_Problem description_.
Beneath this instruction is a block of data; output from it exactly the lines that run from the one containing "Model this scene" through the one containing "R = math.radians", inclusive.

_Material to process_.
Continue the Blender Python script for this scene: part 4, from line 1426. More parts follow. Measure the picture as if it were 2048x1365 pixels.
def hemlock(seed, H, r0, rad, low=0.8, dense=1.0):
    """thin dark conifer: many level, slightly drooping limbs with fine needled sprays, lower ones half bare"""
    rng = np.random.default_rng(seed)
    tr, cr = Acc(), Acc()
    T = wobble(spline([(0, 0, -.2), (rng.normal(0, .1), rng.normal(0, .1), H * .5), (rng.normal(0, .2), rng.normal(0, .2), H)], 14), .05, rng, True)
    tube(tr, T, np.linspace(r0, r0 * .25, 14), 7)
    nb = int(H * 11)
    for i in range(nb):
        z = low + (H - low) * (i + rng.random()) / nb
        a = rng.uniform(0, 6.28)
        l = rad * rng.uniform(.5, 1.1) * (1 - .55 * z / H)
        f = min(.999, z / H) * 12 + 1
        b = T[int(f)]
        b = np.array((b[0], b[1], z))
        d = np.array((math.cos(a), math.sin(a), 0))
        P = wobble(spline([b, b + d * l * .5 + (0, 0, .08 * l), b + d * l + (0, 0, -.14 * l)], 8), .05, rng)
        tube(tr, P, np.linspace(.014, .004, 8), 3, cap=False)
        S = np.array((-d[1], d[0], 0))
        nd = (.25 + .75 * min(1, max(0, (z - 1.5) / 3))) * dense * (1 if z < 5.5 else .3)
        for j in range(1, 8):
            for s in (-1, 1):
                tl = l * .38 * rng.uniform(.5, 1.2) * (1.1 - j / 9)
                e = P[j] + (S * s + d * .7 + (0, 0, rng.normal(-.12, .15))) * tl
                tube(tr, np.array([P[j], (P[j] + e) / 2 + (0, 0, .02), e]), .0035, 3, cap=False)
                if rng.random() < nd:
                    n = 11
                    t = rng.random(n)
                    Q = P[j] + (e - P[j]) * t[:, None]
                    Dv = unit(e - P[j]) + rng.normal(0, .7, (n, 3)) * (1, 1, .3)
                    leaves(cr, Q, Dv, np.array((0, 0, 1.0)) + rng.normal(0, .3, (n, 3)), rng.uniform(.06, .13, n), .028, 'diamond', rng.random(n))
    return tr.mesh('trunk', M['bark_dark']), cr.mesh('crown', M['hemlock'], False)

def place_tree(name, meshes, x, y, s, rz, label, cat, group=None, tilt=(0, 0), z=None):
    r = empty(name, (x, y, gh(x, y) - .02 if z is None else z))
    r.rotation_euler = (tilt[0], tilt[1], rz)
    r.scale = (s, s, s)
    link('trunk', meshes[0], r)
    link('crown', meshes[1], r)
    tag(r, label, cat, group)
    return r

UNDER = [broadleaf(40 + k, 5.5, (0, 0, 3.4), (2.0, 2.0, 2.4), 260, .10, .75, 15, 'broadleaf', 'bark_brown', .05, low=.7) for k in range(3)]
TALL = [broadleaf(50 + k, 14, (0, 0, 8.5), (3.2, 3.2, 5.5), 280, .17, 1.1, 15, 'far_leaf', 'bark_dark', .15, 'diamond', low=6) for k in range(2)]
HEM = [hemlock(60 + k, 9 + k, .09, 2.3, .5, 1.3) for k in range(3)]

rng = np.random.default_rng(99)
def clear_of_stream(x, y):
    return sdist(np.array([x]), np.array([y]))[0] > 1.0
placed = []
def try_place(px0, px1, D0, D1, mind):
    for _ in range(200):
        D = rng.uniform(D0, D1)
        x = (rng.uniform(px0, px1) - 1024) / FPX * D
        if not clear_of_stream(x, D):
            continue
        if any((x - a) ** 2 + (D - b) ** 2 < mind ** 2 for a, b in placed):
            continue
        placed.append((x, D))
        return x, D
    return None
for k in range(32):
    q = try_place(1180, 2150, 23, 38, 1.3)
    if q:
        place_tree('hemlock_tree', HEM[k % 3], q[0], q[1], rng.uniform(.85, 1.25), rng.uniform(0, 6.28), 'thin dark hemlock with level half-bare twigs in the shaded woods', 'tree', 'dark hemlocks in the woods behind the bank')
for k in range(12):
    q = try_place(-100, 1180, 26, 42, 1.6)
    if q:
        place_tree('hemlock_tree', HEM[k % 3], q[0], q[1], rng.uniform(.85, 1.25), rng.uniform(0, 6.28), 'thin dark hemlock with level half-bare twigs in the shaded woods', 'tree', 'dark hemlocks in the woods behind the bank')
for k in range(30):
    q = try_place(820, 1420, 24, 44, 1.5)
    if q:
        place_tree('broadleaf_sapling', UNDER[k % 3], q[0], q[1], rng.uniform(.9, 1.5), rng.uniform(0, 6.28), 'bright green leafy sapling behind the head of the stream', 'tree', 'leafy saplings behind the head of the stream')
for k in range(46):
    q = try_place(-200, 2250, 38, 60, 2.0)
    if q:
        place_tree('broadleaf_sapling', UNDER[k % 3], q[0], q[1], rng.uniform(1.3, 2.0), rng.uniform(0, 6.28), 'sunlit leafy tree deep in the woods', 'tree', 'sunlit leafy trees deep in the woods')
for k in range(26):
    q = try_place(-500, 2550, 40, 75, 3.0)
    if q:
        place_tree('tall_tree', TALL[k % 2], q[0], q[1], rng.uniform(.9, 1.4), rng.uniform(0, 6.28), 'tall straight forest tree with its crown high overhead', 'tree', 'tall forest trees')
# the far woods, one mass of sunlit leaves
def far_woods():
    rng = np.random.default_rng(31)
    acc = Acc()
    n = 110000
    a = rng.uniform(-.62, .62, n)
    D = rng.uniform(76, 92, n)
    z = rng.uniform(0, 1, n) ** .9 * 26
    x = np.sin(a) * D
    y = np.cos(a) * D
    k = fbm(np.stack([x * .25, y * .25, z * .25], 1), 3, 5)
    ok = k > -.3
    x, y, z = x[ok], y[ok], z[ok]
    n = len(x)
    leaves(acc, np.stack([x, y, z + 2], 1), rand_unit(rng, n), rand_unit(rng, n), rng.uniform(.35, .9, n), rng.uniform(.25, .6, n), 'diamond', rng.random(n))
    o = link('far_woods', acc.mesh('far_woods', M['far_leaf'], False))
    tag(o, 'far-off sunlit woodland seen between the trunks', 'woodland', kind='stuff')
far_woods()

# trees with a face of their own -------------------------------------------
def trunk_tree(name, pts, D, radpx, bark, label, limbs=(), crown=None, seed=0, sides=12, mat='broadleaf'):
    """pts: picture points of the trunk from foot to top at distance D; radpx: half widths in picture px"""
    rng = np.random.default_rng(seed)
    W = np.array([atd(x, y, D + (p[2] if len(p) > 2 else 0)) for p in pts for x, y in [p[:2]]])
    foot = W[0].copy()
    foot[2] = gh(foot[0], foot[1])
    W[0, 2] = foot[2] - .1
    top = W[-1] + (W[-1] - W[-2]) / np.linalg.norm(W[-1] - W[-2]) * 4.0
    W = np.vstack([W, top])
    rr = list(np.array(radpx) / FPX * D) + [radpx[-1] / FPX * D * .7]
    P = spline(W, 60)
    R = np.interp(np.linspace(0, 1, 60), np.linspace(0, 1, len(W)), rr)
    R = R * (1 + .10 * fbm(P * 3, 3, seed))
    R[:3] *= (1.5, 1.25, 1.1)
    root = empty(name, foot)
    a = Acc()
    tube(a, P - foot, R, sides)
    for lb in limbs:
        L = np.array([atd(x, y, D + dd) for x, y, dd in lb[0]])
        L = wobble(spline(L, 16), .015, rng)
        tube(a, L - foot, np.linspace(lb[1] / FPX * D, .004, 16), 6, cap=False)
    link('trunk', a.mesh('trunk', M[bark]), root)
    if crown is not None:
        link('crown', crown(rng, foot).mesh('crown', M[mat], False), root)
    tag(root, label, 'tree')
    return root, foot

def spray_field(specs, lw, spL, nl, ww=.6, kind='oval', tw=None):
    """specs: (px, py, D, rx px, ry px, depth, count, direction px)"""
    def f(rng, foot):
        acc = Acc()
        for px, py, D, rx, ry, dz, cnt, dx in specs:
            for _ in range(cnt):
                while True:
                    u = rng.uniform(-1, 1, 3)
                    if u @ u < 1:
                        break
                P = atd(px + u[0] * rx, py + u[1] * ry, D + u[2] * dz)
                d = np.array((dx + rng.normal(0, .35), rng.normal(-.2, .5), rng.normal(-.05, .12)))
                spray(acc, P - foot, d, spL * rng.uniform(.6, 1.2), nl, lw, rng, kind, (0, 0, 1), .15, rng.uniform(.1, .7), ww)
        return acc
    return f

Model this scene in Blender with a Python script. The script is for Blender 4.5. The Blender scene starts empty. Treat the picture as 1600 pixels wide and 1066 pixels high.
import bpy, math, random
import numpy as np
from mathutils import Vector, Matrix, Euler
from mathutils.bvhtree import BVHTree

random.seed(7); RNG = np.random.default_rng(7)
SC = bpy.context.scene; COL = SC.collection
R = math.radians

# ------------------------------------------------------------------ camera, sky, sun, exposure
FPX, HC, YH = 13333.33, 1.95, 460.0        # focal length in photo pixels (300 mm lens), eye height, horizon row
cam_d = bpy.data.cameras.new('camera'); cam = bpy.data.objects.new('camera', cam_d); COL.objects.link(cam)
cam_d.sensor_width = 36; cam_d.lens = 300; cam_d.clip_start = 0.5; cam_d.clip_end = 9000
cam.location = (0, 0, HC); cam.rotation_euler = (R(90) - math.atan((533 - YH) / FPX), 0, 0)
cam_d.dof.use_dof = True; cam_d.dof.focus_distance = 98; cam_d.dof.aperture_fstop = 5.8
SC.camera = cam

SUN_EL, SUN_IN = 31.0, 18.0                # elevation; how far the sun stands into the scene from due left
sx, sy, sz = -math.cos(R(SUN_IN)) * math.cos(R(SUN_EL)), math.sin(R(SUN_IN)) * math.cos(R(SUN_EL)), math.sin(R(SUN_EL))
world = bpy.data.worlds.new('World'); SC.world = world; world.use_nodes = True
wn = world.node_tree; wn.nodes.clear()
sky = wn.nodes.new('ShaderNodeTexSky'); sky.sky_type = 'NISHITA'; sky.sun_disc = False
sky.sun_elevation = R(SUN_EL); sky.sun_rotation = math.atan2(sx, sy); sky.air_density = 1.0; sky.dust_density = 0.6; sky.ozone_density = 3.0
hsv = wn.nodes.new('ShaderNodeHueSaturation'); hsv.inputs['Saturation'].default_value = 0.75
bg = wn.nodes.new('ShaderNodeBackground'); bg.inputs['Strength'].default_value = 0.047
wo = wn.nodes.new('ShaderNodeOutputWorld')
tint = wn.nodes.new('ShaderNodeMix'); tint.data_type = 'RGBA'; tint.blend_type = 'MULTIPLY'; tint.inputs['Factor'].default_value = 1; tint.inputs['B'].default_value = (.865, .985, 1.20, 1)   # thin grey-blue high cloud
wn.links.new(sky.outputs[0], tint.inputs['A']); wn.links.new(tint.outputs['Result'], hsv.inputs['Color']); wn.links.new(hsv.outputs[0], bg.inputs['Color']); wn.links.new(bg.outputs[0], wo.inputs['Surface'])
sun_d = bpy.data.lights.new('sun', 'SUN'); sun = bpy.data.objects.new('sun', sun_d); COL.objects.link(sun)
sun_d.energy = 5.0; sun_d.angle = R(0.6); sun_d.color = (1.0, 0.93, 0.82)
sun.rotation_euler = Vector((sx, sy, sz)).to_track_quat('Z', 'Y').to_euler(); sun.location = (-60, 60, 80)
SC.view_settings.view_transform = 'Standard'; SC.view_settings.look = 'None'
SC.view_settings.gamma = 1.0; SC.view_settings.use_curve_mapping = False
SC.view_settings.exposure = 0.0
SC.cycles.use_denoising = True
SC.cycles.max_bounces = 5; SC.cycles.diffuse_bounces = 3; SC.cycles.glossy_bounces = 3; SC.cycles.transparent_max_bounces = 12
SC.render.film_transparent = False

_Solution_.
Model this scene in Blender with a Python script. The script is for Blender 4.5. The Blender scene starts empty. Treat the picture as 1600 pixels wide and 1066 pixels high.
import bpy, math, random
import numpy as np
from mathutils import Vector, Matrix, Euler
from mathutils.bvhtree import BVHTree

random.seed(7); RNG = np.random.default_rng(7)
SC = bpy.context.scene; COL = SC.collection
R = math.radians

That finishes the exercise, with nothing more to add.